I figured my greenhouse would be an excellent controlled environment for this experiment. I bought two canisters of ladybugs and released the first canister all over my tomato plants all at once. They immediately escaped through whatever cracks they could find (like I try and do when I visit my in-laws), and were gone the following morning, leaving me with lots and lots of healthy, succulent aphids. Not one lady bug remained.

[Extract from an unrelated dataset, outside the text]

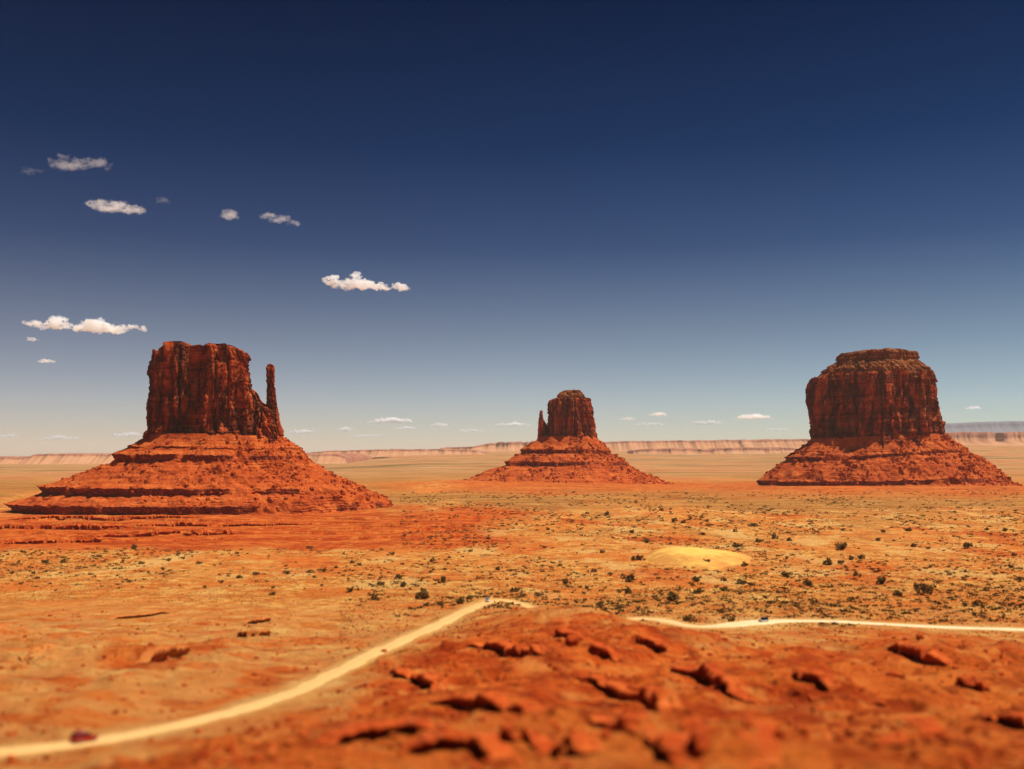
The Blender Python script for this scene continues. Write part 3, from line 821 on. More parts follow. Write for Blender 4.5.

I released the second canister more slowly over the course of the next couple of days along the ground underneath my tomato plants, hopeful that this time they might climb up the plants on their way to freedom and encounter a few aphids along the way. This method worked better. A few, and I literally mean three ladybugs stayed put and ate aphids for a couple of days before flying off as well. I got lucky though, one ladybug laid eggs on a bush beefsteak tomato and once again I witnessed ladybug larvae do their thing.

Desperate for better success I ran to the nursery and tried two other readily available insects for purchase; lacewing larvae and a prying mantis egg. I cannot speak more highly of lacewings! I was able to release larvae directly to the infested areas without fear of a winged departure as rapid and regular as SFO on a clear day, and it worked. The lacewings ate each and every aphid, completely cleaning off all the leaves and liberating my tomatoes. It was quite an exhilarating thing to watch!!!

That being said, and to bring this conversation full circle I will always and immediately spray any aphids in my yard using the previously recommended “Orchard Spray”. I simply don’t risk crop failure when there is a very effective and readily available product, sold in a economically savvy concentrate, that is easy to apply and safe to use even on the day of harvest.

I also immediately squash with my hands or feet, sow bugs or “rolly pollies”, earwigs or “pincer bugs”, snails, slugs and caterpillars. Make sure they are dead before moving on as snails and slugs are quite resilient, and make this a routine part of your pest management.

Oh, about that praying mantis egg. Four hatched and began to eat everything in sight including aphids and lacewings. It was really cool to watch, and I recommend them if you have kids!

Quick Tip 1: if you see a white moth fluttering around your broccoli or cabbage plants be sure to catch it or shoo it away as it is looking to lay eggs which will hatch into caterpillars that will eat your leaves very fast.

Quick Tip 2: Leave small spider webs in your tomatoes. They will capture and eat aphid flies and various moths looking to lay pest eggs.

Quick Tip 3: Healthy plants grow in healthy soil, and are better able to fend off insect attacks until either I get there or a predatory insect does. I cannot emphasize this enough, amend your soil at least once a year using organic compost. Over time everything will begin to flourish when your soil is rich.